- EXERCISE DIRECTIONS: Report how many lines in the listing below include the word "this". Write nothing besides the number.

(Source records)

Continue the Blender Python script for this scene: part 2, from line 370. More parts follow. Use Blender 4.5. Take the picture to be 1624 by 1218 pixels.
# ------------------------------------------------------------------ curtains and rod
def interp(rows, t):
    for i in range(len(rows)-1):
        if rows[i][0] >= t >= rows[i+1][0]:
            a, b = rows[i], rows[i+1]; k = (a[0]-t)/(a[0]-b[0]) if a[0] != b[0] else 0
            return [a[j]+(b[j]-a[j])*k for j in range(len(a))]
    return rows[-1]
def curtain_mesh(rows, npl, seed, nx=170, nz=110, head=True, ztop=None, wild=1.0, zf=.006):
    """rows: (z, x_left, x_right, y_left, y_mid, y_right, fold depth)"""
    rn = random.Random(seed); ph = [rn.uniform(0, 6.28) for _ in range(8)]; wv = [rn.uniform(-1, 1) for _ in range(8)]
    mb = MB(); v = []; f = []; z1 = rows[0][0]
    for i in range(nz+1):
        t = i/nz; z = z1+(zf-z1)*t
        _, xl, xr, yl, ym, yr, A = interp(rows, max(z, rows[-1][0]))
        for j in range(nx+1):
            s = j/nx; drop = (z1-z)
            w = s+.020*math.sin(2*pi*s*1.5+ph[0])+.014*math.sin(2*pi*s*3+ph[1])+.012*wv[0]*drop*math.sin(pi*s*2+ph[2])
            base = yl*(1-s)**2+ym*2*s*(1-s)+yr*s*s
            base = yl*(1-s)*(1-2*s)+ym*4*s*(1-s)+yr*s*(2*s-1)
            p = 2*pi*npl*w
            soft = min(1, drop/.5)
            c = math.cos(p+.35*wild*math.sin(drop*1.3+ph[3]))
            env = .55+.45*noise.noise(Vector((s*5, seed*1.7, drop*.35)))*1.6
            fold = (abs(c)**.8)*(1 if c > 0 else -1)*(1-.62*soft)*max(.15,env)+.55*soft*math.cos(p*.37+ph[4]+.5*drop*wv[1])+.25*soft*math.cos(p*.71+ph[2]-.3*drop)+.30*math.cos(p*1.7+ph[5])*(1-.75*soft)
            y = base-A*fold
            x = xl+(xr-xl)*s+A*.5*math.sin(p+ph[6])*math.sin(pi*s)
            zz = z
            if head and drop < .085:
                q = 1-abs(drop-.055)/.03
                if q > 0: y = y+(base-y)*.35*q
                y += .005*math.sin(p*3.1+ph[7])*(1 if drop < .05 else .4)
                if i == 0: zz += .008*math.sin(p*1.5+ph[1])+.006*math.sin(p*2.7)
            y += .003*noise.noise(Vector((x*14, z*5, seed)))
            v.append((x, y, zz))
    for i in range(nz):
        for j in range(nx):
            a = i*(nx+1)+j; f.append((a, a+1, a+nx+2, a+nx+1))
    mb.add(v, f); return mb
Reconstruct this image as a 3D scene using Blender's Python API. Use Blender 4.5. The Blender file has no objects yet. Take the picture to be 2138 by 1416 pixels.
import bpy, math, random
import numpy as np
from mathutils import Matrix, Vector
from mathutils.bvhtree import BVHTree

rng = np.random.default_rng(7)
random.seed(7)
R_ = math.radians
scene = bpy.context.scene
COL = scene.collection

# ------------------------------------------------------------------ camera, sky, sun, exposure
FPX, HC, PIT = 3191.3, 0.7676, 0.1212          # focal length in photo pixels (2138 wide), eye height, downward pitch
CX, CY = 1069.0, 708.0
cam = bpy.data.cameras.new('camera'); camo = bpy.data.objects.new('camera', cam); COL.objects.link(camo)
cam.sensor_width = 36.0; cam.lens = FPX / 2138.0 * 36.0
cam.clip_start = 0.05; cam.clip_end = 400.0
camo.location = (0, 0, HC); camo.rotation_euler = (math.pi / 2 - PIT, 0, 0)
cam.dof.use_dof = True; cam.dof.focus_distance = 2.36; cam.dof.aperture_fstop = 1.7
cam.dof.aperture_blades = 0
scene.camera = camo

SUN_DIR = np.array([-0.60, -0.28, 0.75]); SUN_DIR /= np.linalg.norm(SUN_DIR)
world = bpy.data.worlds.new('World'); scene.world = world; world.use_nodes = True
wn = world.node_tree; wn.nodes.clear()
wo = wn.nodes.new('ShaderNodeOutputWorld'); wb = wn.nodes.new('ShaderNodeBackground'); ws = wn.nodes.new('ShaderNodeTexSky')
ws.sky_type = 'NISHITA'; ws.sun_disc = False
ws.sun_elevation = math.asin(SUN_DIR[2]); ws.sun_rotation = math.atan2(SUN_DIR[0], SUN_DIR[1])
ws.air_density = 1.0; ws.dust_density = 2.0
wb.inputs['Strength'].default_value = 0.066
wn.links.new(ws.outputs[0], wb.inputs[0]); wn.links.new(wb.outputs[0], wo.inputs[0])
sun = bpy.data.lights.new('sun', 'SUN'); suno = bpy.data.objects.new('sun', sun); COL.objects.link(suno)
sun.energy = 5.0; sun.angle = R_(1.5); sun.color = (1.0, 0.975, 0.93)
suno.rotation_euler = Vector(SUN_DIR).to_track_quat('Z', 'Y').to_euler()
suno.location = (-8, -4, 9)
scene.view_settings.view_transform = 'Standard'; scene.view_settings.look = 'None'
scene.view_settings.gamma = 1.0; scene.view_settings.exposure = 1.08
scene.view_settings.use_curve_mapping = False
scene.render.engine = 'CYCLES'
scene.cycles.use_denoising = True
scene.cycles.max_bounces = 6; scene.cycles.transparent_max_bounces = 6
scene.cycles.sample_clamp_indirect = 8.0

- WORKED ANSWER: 2